Secondo Legambiente poi, “Sulla questione aree idonee ad ospitare il Deposito nazionale delle scorie nucleari, ancora una volta si è fatto il solito pasticcio all’italiana” perché sarebbe “Assurdo prevedere la possibilità di autocandidature anche da parte dei Comuni non compresi nella CNAI”. La possibilità di questo tipo di “autocandidatura” lascia, infatti, molto perplessi perché ipotizza un percorso poco rigoroso e poco attento alla sicurezza dei cittadini, che finirà per allungare inevitabilmente i tempi per l’individuazione del Deposito, che invece rappresenta (anche senza una prossima svolta nuclearista) una vera urgenza per la sicurezza di tutto il Paese. Se attualmente un Deposito nazionale per lo stoccaggio di rifiuti radioattivi è un'esigenza, lascia molto più perplessi la scelta di tornare ad investire su un'energia che dopo gli incidenti nucleari di Three Mile Island (1979), Chernobyl (1986) e Fukushima Daiichi (2011), tra la società civile di molti Paesi del mondo, soprattutto tra i membri occidentali dell’OCSE, ha portato ad un crescente disinteresse e, talvolta, anche un’aperta ostilità certificata in Italia da due scelte referendarie. Basterebbe questo, ma in aggiunta sappiamo che gli alti costi di investimento per la costruzione dei nuovi impianti e le incertezze legate alle tempistiche si riflettono in oneri per l’energia prodotta che superano anche i 200-250 euro per MWh (MegaWatt per ora), quando il prezzo dell’energia elettrica prodotta in Europa con le fonti rinnovabili solare ed eolica è spesso compreso fra i 50 e i 70 euro per Mwh.

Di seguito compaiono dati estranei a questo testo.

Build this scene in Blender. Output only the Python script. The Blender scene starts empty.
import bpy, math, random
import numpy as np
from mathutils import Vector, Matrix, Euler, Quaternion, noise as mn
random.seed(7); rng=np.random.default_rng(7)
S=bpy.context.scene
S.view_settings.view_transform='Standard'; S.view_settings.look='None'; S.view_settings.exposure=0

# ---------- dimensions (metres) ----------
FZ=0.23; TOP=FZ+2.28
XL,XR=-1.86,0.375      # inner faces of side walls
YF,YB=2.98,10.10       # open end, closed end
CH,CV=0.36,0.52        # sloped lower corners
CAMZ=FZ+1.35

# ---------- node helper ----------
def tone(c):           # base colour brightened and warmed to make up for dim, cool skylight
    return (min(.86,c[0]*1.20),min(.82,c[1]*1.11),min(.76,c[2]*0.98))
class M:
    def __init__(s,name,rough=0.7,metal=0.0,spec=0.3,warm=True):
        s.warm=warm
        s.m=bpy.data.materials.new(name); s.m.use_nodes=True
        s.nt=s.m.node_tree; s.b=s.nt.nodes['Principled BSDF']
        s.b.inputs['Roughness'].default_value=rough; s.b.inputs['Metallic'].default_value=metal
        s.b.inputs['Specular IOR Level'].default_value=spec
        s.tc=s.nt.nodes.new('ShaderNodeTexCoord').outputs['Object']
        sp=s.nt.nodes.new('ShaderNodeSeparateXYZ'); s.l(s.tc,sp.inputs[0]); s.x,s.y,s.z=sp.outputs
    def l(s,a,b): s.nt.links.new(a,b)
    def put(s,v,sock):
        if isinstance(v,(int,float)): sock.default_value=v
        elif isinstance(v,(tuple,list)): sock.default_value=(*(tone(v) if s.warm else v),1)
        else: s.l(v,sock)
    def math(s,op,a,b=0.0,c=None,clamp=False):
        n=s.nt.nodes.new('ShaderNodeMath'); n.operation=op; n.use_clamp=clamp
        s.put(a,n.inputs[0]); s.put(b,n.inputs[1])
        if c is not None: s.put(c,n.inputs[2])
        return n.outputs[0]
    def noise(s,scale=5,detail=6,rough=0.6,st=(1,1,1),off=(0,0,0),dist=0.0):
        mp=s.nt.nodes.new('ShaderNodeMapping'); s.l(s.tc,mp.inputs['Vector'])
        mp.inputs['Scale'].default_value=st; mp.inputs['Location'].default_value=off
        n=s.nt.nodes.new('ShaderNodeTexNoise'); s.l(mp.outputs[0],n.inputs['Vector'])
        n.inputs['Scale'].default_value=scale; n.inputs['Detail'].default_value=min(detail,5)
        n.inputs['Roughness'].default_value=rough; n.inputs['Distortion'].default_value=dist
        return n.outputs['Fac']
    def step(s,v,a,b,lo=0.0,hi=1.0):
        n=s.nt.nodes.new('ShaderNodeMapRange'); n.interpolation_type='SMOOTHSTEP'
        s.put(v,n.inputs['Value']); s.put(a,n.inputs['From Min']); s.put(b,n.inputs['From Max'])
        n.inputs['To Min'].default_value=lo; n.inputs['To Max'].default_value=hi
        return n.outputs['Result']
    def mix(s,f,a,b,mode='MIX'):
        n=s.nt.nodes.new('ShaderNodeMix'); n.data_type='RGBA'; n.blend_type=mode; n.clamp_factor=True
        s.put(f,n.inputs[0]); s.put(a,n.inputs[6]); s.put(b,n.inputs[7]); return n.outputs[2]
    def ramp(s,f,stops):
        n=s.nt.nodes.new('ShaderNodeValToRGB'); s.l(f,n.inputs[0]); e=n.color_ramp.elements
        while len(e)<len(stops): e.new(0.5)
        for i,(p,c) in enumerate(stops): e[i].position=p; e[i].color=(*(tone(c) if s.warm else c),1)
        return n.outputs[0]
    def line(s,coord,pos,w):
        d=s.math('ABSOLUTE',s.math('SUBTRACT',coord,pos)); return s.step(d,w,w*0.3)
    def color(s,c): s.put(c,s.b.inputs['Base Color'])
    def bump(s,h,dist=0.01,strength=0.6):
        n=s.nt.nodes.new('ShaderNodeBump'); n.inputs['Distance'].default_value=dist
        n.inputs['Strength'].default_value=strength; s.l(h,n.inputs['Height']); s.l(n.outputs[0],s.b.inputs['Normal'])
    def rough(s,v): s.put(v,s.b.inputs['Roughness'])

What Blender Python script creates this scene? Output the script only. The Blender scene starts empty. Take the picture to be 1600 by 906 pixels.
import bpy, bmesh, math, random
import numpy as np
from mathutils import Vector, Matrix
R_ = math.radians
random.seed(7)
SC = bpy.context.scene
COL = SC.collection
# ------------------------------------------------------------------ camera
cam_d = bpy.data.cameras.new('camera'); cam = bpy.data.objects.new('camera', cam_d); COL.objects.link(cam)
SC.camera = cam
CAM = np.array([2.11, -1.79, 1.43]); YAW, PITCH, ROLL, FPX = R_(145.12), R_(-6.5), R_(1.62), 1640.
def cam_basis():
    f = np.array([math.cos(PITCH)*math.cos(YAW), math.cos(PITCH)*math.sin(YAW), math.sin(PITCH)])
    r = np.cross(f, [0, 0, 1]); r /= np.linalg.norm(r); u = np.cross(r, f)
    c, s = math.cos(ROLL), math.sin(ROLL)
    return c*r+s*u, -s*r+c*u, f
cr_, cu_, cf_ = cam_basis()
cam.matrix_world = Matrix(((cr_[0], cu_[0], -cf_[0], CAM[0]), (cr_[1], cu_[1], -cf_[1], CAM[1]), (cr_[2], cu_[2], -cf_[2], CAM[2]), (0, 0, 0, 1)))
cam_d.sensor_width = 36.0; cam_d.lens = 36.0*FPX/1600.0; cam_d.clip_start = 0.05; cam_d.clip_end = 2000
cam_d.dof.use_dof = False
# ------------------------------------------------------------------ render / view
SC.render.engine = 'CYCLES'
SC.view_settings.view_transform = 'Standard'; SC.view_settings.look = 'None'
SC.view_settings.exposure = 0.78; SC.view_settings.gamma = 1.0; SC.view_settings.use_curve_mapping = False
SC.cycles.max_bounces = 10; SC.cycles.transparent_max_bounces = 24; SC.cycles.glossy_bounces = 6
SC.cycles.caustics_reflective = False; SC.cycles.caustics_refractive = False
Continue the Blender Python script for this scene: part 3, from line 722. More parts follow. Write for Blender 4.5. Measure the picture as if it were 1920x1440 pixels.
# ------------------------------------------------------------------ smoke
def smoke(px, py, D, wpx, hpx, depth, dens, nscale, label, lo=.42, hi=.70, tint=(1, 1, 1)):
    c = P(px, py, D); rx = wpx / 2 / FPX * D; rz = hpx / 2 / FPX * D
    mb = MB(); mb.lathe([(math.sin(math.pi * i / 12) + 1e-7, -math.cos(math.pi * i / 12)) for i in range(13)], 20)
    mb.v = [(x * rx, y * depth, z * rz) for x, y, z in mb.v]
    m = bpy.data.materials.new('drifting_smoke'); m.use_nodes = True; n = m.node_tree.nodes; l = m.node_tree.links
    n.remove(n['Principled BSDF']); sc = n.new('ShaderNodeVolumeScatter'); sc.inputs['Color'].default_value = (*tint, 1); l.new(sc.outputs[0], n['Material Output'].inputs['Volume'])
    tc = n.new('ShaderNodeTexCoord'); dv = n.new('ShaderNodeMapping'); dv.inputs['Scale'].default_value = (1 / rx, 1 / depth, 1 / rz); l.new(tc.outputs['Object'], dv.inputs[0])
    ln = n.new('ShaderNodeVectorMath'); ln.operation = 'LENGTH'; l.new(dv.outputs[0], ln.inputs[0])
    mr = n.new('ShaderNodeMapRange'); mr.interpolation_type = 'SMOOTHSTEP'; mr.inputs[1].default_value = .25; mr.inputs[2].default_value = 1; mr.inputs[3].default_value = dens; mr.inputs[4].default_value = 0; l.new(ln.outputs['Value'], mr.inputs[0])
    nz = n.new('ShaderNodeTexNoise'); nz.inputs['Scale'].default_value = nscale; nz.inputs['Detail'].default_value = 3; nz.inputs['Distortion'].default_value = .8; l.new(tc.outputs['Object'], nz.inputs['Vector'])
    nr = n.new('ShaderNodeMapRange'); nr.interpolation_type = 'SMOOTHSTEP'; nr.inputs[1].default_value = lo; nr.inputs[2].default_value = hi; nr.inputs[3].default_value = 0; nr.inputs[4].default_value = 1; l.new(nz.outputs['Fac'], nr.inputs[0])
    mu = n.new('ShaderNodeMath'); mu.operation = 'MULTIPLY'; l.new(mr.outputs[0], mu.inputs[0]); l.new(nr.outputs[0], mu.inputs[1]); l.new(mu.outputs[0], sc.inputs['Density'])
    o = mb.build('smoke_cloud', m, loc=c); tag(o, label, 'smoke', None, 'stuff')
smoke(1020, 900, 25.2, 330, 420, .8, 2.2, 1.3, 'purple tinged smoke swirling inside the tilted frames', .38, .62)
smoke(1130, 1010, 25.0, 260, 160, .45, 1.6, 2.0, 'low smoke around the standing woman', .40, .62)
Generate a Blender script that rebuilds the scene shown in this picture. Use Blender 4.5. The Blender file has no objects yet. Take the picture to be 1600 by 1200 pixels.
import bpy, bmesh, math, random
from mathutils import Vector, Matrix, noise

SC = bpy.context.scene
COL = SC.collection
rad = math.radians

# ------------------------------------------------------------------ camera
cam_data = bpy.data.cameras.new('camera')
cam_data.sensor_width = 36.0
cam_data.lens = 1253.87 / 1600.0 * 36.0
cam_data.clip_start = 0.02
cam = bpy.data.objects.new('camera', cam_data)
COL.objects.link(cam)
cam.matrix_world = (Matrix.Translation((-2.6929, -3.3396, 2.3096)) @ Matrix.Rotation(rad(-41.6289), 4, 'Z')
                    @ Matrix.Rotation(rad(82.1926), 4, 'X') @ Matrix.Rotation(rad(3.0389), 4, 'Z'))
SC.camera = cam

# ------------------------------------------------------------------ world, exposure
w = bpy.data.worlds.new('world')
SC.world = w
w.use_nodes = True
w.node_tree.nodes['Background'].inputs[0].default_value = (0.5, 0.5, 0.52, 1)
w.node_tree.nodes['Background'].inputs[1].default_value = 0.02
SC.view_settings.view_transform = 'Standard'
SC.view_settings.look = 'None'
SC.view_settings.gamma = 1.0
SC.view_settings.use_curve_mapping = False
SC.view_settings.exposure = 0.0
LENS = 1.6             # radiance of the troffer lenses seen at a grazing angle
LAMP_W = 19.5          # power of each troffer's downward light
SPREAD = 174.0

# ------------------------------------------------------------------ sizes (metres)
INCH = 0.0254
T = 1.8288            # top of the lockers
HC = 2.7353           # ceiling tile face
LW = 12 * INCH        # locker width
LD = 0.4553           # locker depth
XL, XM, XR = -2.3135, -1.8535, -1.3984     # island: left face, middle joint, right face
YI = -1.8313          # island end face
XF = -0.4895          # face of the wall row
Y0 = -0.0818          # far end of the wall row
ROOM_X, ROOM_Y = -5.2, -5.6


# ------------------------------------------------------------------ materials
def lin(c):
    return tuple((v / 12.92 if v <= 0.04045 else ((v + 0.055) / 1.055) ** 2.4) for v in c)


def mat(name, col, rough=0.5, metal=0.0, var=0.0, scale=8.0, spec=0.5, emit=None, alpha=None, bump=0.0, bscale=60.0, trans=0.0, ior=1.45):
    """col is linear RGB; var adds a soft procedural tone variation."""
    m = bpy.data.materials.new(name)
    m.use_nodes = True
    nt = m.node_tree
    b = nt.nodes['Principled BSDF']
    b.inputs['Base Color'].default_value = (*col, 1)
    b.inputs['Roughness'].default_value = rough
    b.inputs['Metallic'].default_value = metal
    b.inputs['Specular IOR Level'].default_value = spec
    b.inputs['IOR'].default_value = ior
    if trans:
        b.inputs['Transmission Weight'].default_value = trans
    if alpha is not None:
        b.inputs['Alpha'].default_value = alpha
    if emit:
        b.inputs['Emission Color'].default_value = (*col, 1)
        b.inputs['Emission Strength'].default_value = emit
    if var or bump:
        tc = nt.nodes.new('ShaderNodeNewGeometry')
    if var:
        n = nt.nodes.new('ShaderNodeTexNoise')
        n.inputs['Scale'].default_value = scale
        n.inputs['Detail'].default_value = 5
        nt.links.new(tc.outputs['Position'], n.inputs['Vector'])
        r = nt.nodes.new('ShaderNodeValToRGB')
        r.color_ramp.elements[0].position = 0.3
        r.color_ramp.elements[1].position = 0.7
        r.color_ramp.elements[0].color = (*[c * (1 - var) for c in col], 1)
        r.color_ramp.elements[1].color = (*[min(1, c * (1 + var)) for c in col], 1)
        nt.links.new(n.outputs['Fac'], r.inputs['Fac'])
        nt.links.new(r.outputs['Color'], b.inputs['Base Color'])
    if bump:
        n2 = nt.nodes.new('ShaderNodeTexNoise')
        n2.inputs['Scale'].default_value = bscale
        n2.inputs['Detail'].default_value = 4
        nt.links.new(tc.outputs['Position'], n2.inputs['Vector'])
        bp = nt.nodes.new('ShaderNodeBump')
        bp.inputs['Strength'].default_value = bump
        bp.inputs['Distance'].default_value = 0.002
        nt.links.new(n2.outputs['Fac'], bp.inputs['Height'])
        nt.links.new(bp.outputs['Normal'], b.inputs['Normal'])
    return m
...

Attualmente l’opzione nucleare è stata proposta e decisa dal Governo, inserita nel Piano Nazionale Integrato per l’Energia e il Clima e confermata da una mozione della Camera dei Deputati del mese di maggio 2023. Con decisione del Ministro per l’Ambiente e la Sicurezza Energetica del 21 settembre 2023 sono stati organizzati una Piattaforma nazionale per un nucleare "sostenibile" e Gruppi di lavoro sull’energia nucleare da fissione e da fusione che dovrebbero proporre un percorso (“road map”) con tappe da raggiungere e tempi da rispettare. Ma è evidente che i tempi dipendono dalle tecnologie a cui si vuole fare riferimento. Secondo Sergio Garriba coordinatore per l’Energia nella European Union Strategy for the Adriatic and Ionian Region (EU-SAIR) “Le opzioni tecnologiche disponibili per dare un futuro credibile all’energia nucleare di certo non mancano. La guerra in Ucraina ha dato un’accelerata a dibattito e progetti, riflessa dalla corsa del prezzo dell’uranio. Resta però altamente incerta la capacità delle soluzioni in campo di rispondere in tempi brevi e con costi contenuti alle esigenze della transizione verde, della sicurezza energetica e della competitività. Diversi ostacoli devono essere superati: complessità tecnica dei progetti, carenza di personale qualificato, regolamentazione rigorosa e scetticismo della popolazione (per lo meno in alcuni Paesi) nei confronti di tale fonte di energia. In un mondo caratterizzato poi dall’accesa competizione geopolitica tra Cina, Russia e Occidente e dall’ascesa di nuovi attori internazionali, il Rinascimento nucleare rischia di diventare l’ennesimo dossier scottante”.

Di fatto i reattori di cui fantasticano Governo e Confindustria, ricordiamo, sono impianti che potrebbero entrare in funzione non prima del 2035 o 2040, sempre che i prototipi si dimostrino fattibili, cioè quando la quota di copertura energetica delle rinnovabili elettriche (che abbiamo visto ha già costi più bassi delle fonti convenzionali attuali) sarà tra l’80 e il 90%. Non solo. Lo sviluppo del nucleare in Italia potrebbe avvenire solo ad una serie di condizioni: che non sia nuovamente bloccato da un referendum, che ci siano fondi statali per sussidi molto generosi da far realizzare gli impianti e che il problema della localizzazione si riveli davvero così banale come lo prospetta Orsini, una cosa di cui è lecito dubitare guardando a quel che è accaduto e accade per la geolocalizzazione del Deposito nazionale per le scorie. Che sia anche il nucleare l'ennesimo italico ponte sullo stretto?